Cruz is leading Allred by three points, according to Hobby's latest poll, which states its findings are weighted with “an oversample of Black Texans,” who overwhelmingly vote Democrat. The poll's forecast is significantly tighter than that of a University of Texas/Texas Politics Project poll, which has Cruz leading by 11 points. A Remington Research Group poll also has Cruz leading by 10 points.

The findings were published as fundraising for the Texas Senate race broke records in the second quarter of 2024. Cruz reported $12.6 million raised compared to Allred's $10.5 million, according to the most recent campaign finance reports.

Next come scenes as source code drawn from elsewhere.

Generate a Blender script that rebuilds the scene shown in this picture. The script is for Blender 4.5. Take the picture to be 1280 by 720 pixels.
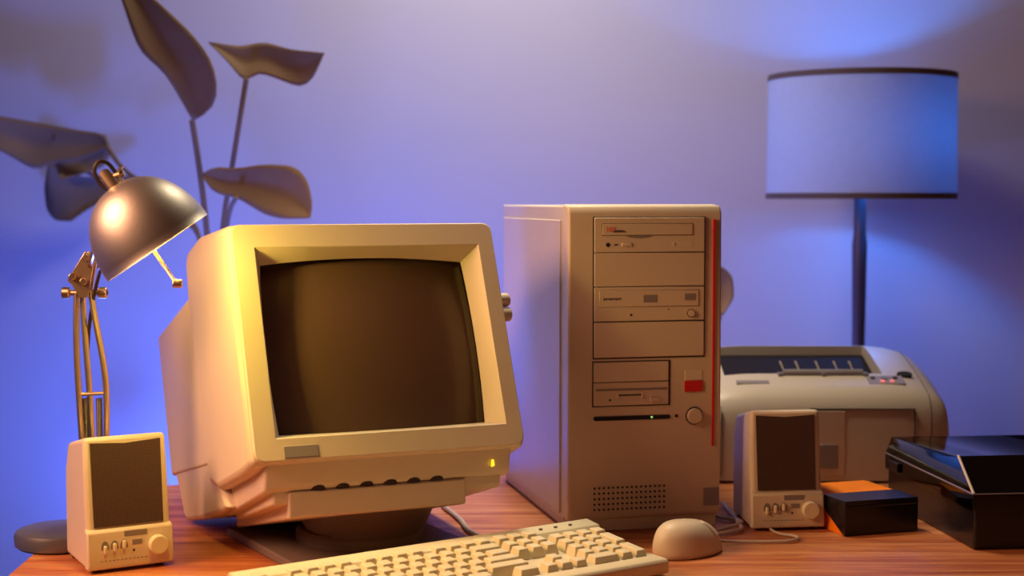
import bpy, bmesh, math, random
from mathutils import Vector, Matrix
random.seed(4)
R = math.radians
for o in list(bpy.data.objects): bpy.data.objects.remove(o)
SC = bpy.context.scene
COL = SC.collection

# ------------------------------------------------------------------ camera
EYE = Vector((0, 0, .41)); F = 1900.0; PITCH = math.atan(110/F)
cd = bpy.data.cameras.new('camera'); cam = bpy.data.objects.new('camera', cd); COL.objects.link(cam)
cd.sensor_width = 36; cd.lens = F/1280*36; cd.clip_start = .05
cam.location = EYE; cam.rotation_euler = (math.pi/2-PITCH, 0, 0)
cd.dof.use_dof = True; cd.dof.focus_distance = 1.74; cd.dof.aperture_fstop = 4.5
SC.camera = cam

# ------------------------------------------------------------------ colour, world, lights
vs = SC.view_settings
vs.view_transform = 'Standard'; vs.look = 'None'; vs.gamma = 1; vs.use_curve_mapping = False
vs.exposure = 0.0
wd = bpy.data.worlds.new('world'); SC.world = wd; wd.use_nodes = True
wd.node_tree.nodes['Background'].inputs[0].default_value = (.70, .30, .22, 1)
wd.node_tree.nodes['Background'].inputs[1].default_value = .095

def light(name, kind, loc, energy, color, size=.1, target=None, sizey=None, spot=None, blend=.5, spread=None):
    l = bpy.data.lights.new(name, kind); l.energy = energy; l.color = color
    if kind == 'AREA':
        l.size = size
        if sizey: l.shape = 'RECTANGLE'; l.size_y = sizey
        if spread: l.spread = R(spread)
    else: l.shadow_soft_size = size
    if kind == 'SPOT': l.spot_size = R(spot); l.spot_blend = blend
    o = bpy.data.objects.new(name, l); COL.objects.link(o); o.location = loc
    if target is not None:
        o.rotation_euler = (Vector(target)-Vector(loc)).to_track_quat('-Z', 'Y').to_euler()
    return o
# pale warm lamp above the desk, and an added wash for the wall
light('ceiling_lamp_light', 'AREA', (.0, 2.10, 1.22), 3.2, (1, .86, .58), .22, (.06, 1.96, .0), spread=88)
light('wall_wash_fill', 'AREA', (-.02, 2.42, 1.22), 5.2, (1, .88, .76), .22, (-.10, 2.90, .62))  # fill without a lamp of its own, added to brighten the upper wall
# saturated blue uplight on the floor side behind the desk
light('blue_uplight', 'POINT', (-.62, 2.36, -.14), 18.0, (.07, .17, 1), .06)
light('blue_uplight', 'AREA', (-.40, 2.70, -.35), 9.0, (.06, .13, 1), .7, (-.2, 3.0, .3), .1)
# warm room lamp at the left, in front of the desk
light('warm_room_light', 'AREA', (-1.08, 1.22, .82), 5.7, (1, .49, .27), .55, (.02, 1.70, -.06), spread=95)

# ------------------------------------------------------------------ helpers
def mat(name, color, rough=.5, metal=0, spec=.5, coat=0, noise=0, nscale=40, bump=0, trans=0, alpha=1, emis=None, estr=0, ior=1.45):
    m = bpy.data.materials.new(name); m.use_nodes = True
    nt = m.node_tree; b = nt.nodes['Principled BSDF']
    b.inputs['Base Color'].default_value = (*color, 1); b.inputs['Roughness'].default_value = rough
    b.inputs['Metallic'].default_value = metal; b.inputs['Specular IOR Level'].default_value = spec
    b.inputs['Coat Weight'].default_value = coat; b.inputs['Transmission Weight'].default_value = trans
    b.inputs['IOR'].default_value = ior
    if emis: b.inputs['Emission Color'].default_value = (*emis, 1); b.inputs['Emission Strength'].default_value = estr
    if noise or bump:
        tc = nt.nodes.new('ShaderNodeTexCoord'); n = nt.nodes.new('ShaderNodeTexNoise')
        n.inputs['Scale'].default_value = nscale; n.inputs['Detail'].default_value = 4
        nt.links.new(tc.outputs['Object'], n.inputs['Vector'])
        if noise:
            r = nt.nodes.new('ShaderNodeValToRGB')
            r.color_ramp.elements[0].position = .3; r.color_ramp.elements[1].position = .7
            r.color_ramp.elements[0].color = (*[c*(1-noise) for c in color], 1)
            r.color_ramp.elements[1].color = (*[min(1, c*(1+noise*.5)) for c in color], 1)
            nt.links.new(n.outputs['Fac'], r.inputs[0]); nt.links.new(r.outputs[0], b.inputs['Base Color'])
        if bump:
            n2 = nt.nodes.new('ShaderNodeTexNoise'); n2.inputs['Scale'].default_value = nscale*12
            nt.links.new(tc.outputs['Object'], n2.inputs['Vector'])
            bp = nt.nodes.new('ShaderNodeBump'); bp.inputs['Strength'].default_value = bump; bp.inputs['Distance'].default_value = .0004
            nt.links.new(n2.outputs['Fac'], bp.inputs['Height']); nt.links.new(bp.outputs[0], b.inputs['Normal'])
    return m

def obj(name, bm, m, parent=None, bevel=0, seg=2, smooth=True, angle=35, label=None):
    bmesh.ops.recalc_face_normals(bm, faces=bm.faces)
    me = bpy.data.meshes.new(name); bm.to_mesh(me); bm.free()
    for p in me.polygons: p.use_smooth = smooth
    me.materials.append(m)
    o = bpy.data.objects.new(name, me); COL.objects.link(o)
    if parent: o.parent = parent
    if bevel:
        b = o.modifiers.new('bevel', 'BEVEL'); b.width = bevel; b.segments = seg; b.limit_method = 'ANGLE'; b.angle_limit = R(30)
        b.harden_normals = False
    if smooth:
        me.set_sharp_from_angle(angle=R(angle if not bevel else 60))
    if label: o['label'] = label
    return o
def tag(o, label=None, cat=None, group=None, kind=None):
    if label: o['label'] = label
    if cat: o['category'] = cat
    if group: o['group'] = group
    if kind: o['kind'] = kind
    return o
def thing(name, label, cat, loc=(0, 0, 0), rz=0, group=None):
    o = bpy.data.objects.new(name, None); COL.objects.link(o); o.empty_display_size = .05
    o.location = loc; o.rotation_euler = (0, 0, R(rz)); return tag(o, label, cat, group)
def B(): return bmesh.new()
def box(bm, x0, x1, y0, y1, z0, z1):
    v = [bm.verts.new(c) for c in ((x0,y0,z0),(x1,y0,z0),(x1,y1,z0),(x0,y1,z0),(x0,y0,z1),(x1,y0,z1),(x1,y1,z1),(x0,y1,z1))]
    for f in ((0,1,2,3),(4,5,6,7),(0,1,5,4),(1,2,6,5),(2,3,7,6),(3,0,4,7)): bm.faces.new([v[i] for i in f])
    return bm
def frust(bm, x0, x1, y0, y1, z0, z1, ix, iy0, iy1):
    v = [bm.verts.new(c) for c in ((x0,y0,z0),(x1,y0,z0),(x1,y1,z0),(x0,y1,z0),(x0+ix,y0+iy0,z1),(x1-ix,y0+iy0,z1),(x1-ix,y1-iy1,z1),(x0+ix,y1-iy1,z1))]
    for f in ((0,1,2,3),(4,5,6,7),(0,1,5,4),(1,2,6,5),(2,3,7,6),(3,0,4,7)): bm.faces.new([v[i] for i in f])
    return bm
def loft(bm, loops, cap=True, close=True):
    vs_ = [[bm.verts.new(p) for p in l] for l in loops]; n = len(vs_[0])
    for a, b in zip(vs_, vs_[1:]):
        for i in range(n if close else n-1):
            j = (i+1) % n; bm.faces.new((a[i], a[j], b[j], b[i]))
    if cap: bm.faces.new(vs_[0]); bm.faces.new(vs_[-1])
    return bm
def prism(bm, prof, x0, x1):            # profile in (y, z) extruded along x
    return loft(bm, [[(x0, y, z) for y, z in prof], [(x1, y, z) for y, z in prof]])
def lathe(bm, prof, n=40, c=(0, 0, 0)):
    loops = [[(c[0]+r*math.cos(2*math.pi*i/n), c[1]+r*math.sin(2*math.pi*i/n), c[2]+z) for i in range(n)] for r, z in prof]
    return loft(bm, loops, cap=True)
def tube(bm, pts, r, n=10, smooth=0):
    pts = [Vector(p) for p in pts]
    for _ in range(smooth):
        q = [pts[0]]
        for a, b in zip(pts, pts[1:]): q += [a*.75+b*.25, a*.25+b*.75]
        pts = q+[pts[-1]]
    rr = r if isinstance(r, list) else [r]*len(pts)
    loops = []; up = None
    for i, p in enumerate(pts):
        d = (pts[min(i+1, len(pts)-1)]-pts[max(i-1, 0)]).normalized()
        if up is None: up = Vector((0, 0, 1)) if abs(d.z) < .9 else Vector((1, 0, 0))
        s = d.cross(up).normalized(); up = s.cross(d).normalized()
        loops.append([p+(s*math.cos(2*math.pi*k/n)+up*math.sin(2*math.pi*k/n))*rr[i] for k in range(n)])
    return loft(bm, loops)
def disc(bm, c, r, axis, h, n=28):      # cylinder from c along axis
    c = Vector(c); return tube(bm, [c, c+Vector(axis).normalized()*h], r, n)
def cut(o, bm):
    me = bpy.data.meshes.new('tmp'); bmesh.ops.recalc_face_normals(bm, faces=bm.faces); bm.to_mesh(me); bm.free()
    c = bpy.data.objects.new('tmp', me); COL.objects.link(c); c.matrix_world = Matrix.Identity(4)
    if o.parent: c.parent = o.parent
    md = o.modifiers.new('cut', 'BOOLEAN'); md.object = c; md.operation = 'DIFFERENCE'; md.solver = 'EXACT'
    bpy.context.view_layer.update()
    dg = bpy.context.evaluated_depsgraph_get(); nm = bpy.data.meshes.new_from_object(o.evaluated_get(dg))
    o.modifiers.clear(); o.data = nm; bpy.data.objects.remove(c)
    return o
def text(name, s, size, m, parent, matrix, ext=.0002, label=None):
    cu = bpy.data.curves.new(name, 'FONT'); cu.body = s; cu.size = size; cu.extrude = ext; cu.align_x = 'CENTER'; cu.align_y = 'CENTER'
    t = bpy.data.objects.new(name, cu); COL.objects.link(t); bpy.context.view_layer.update()
    me = bpy.data.meshes.new_from_object(t.evaluated_get(bpy.context.evaluated_depsgraph_get())); bpy.data.objects.remove(t)
    me.transform(matrix); me.materials.clear(); me.materials.append(m)
    o = bpy.data.objects.new(name, me); COL.objects.link(o); o.parent = parent
    if label: o['label'] = label
    return o
def at(px, py, Y):                      # point of the place seen in direction (px, py) at distance Y
    c, s = math.cos(PITCH), math.sin(PITCH)
    d = Vector(((px-640)/F, c+(360-py)/F*s, -s+(360-py)/F*c)); return EYE+d*(Y/d.y)

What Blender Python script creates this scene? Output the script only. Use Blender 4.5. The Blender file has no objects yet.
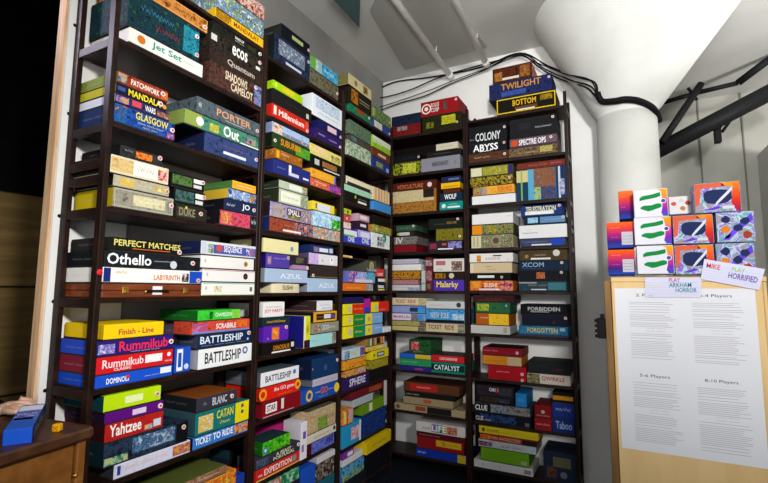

Allred raised slightly more than former U.S. Rep. Robert (Beto) O'Rourke's record $10.4 million in the second quarter six years ago when he ran against Cruz and lost.

“The 2024 Texas Senate race is a test of the state's shifting political landscape,” Decision Desk HQ and The Hill state. “Analysts expected the Republican incumbent Ted Cruz to be a slight favorite but the Democratic candidate Colin Allred to be close behind and within striking distance. Texas's rapidly growing and increasingly diverse electorate presents challenges and opportunities for the candidates. The ability to mobilize key constituencies and appeal to a broad range of voters will be crucial factors in determining the outcome of this race.”